With these, i cannot complain. I shoul only take care of my health, so as not to abuse my body, and hope for great endings!

Saturday, April 07, 2007


Lenten Season for me is a time for healing and learning. These would include finally moving on from the horror of the past and learning to appreciate the blessings of life.

Healing in itself very painful ordeal. It is a long and tedious process. Sometimes, you have to literally clean your closet and take out unnecessary objects that will just compel you to be glued to the past.

Last Saturday, I literally cleaned my closet. To my surprise, I found some interesting old stuff that reminded me of my beautiful past, particularly, my high school days at Negros Oriental High School, the most populated secondary school in Negros Oriental.

For many, high school is the most unforgettable stage of life. This is the time when we first venture into dangerous fields that would only leave us with scars. However, this is the best time to enjoy and learn.

And I found these in my closet:

Item no.1: Photocopies of tagalog short stories and plays we discussed in our Filipino class. These include the works of Amado V. Hernandez and Genoveva Edrosa Matute's Kwento ni Mabuti, which is one of the first winners of the Palanca in 1951. Back then, I never knew these people. And I never had an idea of the Don Carlos Palanca Award, the most prestegious literary award in the country today. Any serious Filipino writer is craving for Palanca. (I might even join the competition this year. hehe) It's a shame for an aspiring writer to breeze through these stories just for the heck of it. But at least today I know my culture.

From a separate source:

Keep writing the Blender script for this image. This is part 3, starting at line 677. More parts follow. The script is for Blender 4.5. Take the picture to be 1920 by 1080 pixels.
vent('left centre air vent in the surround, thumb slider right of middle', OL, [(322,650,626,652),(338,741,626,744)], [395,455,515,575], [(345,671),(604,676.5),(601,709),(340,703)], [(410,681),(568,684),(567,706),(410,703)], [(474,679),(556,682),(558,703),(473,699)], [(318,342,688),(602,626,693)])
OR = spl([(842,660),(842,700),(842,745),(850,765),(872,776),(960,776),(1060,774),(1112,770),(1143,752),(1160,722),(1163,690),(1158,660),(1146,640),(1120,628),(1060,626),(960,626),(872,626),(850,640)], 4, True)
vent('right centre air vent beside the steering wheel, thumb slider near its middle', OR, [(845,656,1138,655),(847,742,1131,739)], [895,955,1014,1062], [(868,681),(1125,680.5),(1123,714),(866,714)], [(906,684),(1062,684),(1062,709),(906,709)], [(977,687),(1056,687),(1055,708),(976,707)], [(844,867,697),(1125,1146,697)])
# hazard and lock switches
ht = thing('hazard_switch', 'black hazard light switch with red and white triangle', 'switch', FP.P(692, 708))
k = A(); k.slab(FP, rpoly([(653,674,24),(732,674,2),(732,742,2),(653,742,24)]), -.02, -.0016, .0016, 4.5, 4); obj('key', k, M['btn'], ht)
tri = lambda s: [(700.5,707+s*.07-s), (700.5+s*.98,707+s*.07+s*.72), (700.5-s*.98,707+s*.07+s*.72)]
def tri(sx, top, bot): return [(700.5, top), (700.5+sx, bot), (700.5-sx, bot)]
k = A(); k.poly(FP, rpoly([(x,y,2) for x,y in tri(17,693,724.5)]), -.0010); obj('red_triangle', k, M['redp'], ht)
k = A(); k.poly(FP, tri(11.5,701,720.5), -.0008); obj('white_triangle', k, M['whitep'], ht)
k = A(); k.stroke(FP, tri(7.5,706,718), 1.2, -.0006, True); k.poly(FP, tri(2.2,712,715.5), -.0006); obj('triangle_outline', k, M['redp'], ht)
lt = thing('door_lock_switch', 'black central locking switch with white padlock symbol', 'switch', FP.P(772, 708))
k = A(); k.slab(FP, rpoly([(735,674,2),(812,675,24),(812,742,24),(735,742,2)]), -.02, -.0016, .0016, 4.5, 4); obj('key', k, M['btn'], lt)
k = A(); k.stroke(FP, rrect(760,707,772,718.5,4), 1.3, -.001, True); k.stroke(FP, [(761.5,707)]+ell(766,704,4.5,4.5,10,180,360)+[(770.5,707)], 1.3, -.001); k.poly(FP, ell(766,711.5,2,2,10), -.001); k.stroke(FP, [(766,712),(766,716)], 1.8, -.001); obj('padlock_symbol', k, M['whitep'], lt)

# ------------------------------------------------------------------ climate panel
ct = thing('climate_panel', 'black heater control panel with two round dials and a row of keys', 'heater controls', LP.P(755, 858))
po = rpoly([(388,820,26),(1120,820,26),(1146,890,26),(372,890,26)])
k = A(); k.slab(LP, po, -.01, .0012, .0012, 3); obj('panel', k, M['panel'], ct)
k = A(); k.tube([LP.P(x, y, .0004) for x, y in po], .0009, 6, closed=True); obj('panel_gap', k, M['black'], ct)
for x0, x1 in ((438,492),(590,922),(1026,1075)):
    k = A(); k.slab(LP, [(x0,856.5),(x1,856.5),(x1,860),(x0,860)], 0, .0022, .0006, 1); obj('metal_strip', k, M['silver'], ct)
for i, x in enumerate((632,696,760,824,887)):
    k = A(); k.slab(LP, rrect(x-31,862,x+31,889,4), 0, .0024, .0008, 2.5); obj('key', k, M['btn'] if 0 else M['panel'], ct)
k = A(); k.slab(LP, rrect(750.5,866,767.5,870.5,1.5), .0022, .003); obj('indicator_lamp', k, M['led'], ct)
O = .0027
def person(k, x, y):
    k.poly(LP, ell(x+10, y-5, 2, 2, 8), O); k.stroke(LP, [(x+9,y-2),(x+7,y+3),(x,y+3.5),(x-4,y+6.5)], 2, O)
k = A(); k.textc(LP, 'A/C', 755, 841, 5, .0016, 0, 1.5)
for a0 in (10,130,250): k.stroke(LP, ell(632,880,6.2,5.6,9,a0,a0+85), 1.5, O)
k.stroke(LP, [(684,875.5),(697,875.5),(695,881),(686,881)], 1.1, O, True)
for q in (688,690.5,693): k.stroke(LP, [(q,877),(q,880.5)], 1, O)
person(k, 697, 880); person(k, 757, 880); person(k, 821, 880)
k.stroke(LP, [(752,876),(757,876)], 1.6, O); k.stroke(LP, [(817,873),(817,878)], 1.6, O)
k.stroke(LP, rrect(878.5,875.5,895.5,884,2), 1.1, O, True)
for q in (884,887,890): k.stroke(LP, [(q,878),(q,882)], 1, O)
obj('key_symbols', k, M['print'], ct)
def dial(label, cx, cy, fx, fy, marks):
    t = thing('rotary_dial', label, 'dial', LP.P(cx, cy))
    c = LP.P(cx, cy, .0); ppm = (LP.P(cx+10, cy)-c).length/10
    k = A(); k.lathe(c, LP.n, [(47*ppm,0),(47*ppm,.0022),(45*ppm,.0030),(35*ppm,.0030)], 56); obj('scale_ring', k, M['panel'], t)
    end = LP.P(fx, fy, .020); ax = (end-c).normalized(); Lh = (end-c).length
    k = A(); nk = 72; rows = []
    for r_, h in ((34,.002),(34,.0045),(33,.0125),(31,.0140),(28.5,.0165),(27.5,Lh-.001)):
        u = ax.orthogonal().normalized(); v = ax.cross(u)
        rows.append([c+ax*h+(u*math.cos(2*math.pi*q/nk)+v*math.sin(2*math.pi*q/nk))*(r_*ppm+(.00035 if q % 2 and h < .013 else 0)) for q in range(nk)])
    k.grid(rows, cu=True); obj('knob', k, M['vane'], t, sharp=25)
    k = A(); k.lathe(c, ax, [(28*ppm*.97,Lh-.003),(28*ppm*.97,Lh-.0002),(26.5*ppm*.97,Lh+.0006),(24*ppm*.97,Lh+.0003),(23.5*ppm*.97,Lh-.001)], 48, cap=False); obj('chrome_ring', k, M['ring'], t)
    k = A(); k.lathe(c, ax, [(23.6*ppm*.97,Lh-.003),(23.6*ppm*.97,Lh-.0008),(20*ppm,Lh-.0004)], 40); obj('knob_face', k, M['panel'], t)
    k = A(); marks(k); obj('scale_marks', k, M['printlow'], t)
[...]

Item no. 2: An essay for my Values Education class entitled: Ang Umiibig. My god, kaulaw! Not because of my awkward tagalog grammar, but because of my puppy thoughts of love, yet most of them are just misconceptions. The love I knew back then is so different from the love I know now. That is all I can say.

Item no. 3: Certificates I received for doing well in class. Yay! This reminds me that there was also a time during my high school days that I actually did well in class and I made my parents proud! That’s what matters most to me.

Item no. 4: Wallet with all the names of my grade school friends written on it. I remembered writing those names myself. That was sort of my ritual to show them my eternal gratitude of our friendship before i left St. Paul University--Dumaguete City. When I opened it, I was expecting to see old pictures but it wasn't there. Too bad I might have lost those memorabilia.


Item no. 5: My freshman identification card. Whaaaaaa! Cute! This item sums up everything. It only shows how much I have grown both physically, mentally and emotionally.

For the most part, the Lyde Gerard S. Villanueva in this identification card is no longer the Lyde Gerard S. Villanueva blogging today. A lot has changed. I no longer think the way I did before. I no longer act the way is used to. I no longer feel the same way like before. What I have been through in the past made me what I am today. The bruises that healed from my constant falling made me strong. The people I met and became part of my life's production molded me into what I am today. My family taught me the lessons I still keep today.

Life, as a whole, taught me so many things. My gender made it hard for me to live an ordinary life. But with the talents and skills God gave me, life became more colorful than just a breathless monochrome. I was not an exceptional kid when I was growing up. I didn't bring home medals constantly. But today, I know where I stand and I know where I can perform best.

Days from now will be starting my internship to different media institutions in Dumaguete. This is another test I have to endure. What matters in the end is not how much I have learned in class, but how I can put those into actualities. This is another chapter in life that I'm hoping for a graceful exit!

There is so much to learn in life and the process of actually learning is enduring. It intimately embraces falling and rising--like death and resurrection.